A tentativa de garantir a exclusividade de uma profissão sobre a avaliação e implementação de CAA é um retrocesso perigoso, que compromete o acesso qualificado à comunicação por parte das pessoas com deficiência, sobretudo as mais vulneráveis (Ogletree, 2017; RCSLT, 2024). Em vez de ampliar o trabalho em rede e o cuidado centrado na pessoa, essa abordagem segrega o conhecimento e enfraquece o impacto positivo da CAA na vida dos usuários e suas famílias.
A American Speech-Language-Hearing Association (ASHA), que regula a prática da CAA nos Estados Unidos, adota um modelo semelhante, no qual o trabalho em equipe é a chave para o sucesso da comunicação alternativa (ASHA, 2004; ASHA, n.d.).

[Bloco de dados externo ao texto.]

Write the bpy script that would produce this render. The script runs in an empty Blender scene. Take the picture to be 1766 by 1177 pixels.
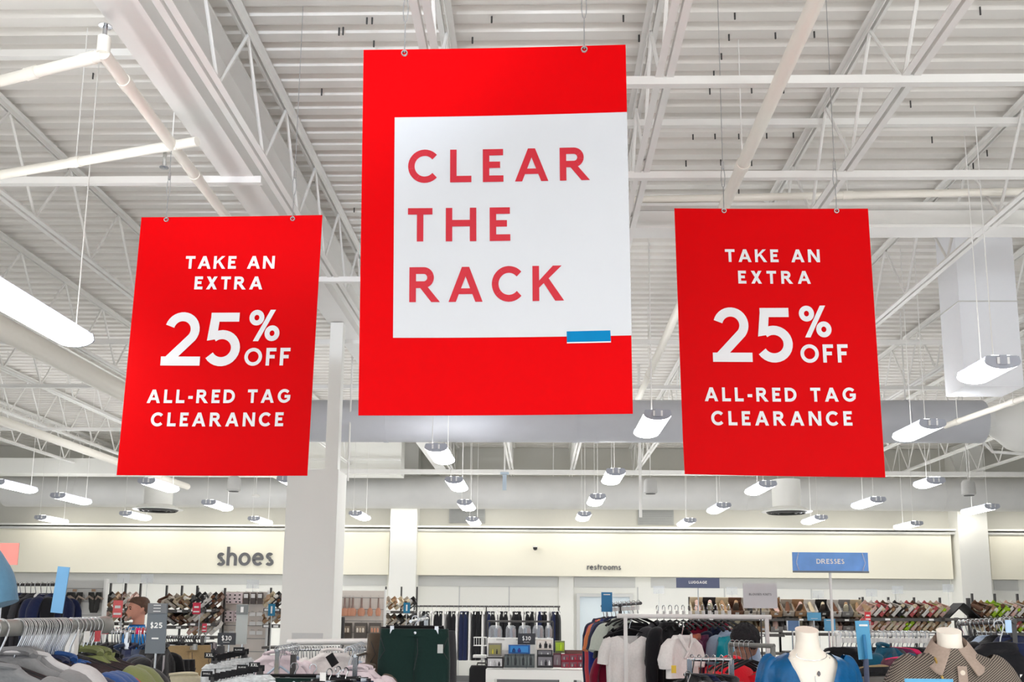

Como bem destaca Janice Light (1988), referência mundial na área, “A comunicação é a essência da vida humana”. Não é uma habilidade que se ensina como qualquer outro conteúdo curricular. A comunicação está presente em todos os aspectos da humanidade, molda nossas relações, determina nossa autonomia e é um direito humano inalienável. Esse direito está expressamente garantido pela Convenção sobre os Direitos das Pessoas com Deficiência da Organização das Nações Unidas (ONU), da qual o Brasil é signatário, que assegura, em seu Artigo 21, o direito à liberdade de expressão e opinião, incluindo o acesso à comunicação aumentativa e alternativa. Da mesma forma, a Lei Brasileira de Inclusão da Pessoa com Deficiência (Estatuto da Pessoa com Deficiência – Lei nº 13.146/2015), em seus artigos 3º, 5º e 9º, reconhece a comunicação – em todas as suas formas – como direito fundamental, e determina que o poder público deve assegurar acesso à tecnologia assistiva e à informação, sem discriminação ou barreiras de qualquer natureza.
A International Society for Augmentative and Alternative Communication (ISAAC), organização de referência mundial na área, que conta com um capítulo de membros brasileiros, do qual somos parceiros, há décadas promove a pesquisa científica, a formação e a articulação global sobre a CAA (ISAAC, n.d.). Sua composição é um exemplo vivo da riqueza do trabalho interdisciplinar: engloba profissionais de diversas áreas do conhecimento, bem como usuários de CAA e suas famílias, promovendo avanços concretos e humanizados no campo. A ISAAC reconhece que a eficácia da CAA depende da colaboração entre especialistas com diferentes formações, e não da concentração de competências em uma única categoria profissional.
A Associação Angelman Brasil reafirma seu compromisso inegociável com o direito à comunicação e com uma abordagem que respeite a dignidade, a autonomia e o protagonismo das pessoas com deficiência.
Conclamamos a Sociedade Brasileira de Fonoaudiologia a revisar urgentemente seu posicionamento e a construir um modelo que reconheça e valorize o papel de todos os profissionais envolvidos na CAA, garantindo que as pessoas com necessidades complexas de comunicação tenham acesso justo, equitativo e sem barreiras a todas as ferramentas disponíveis para sua expressão.
Este é um chamado à razão, à ciência e, sobretudo, à justiça social.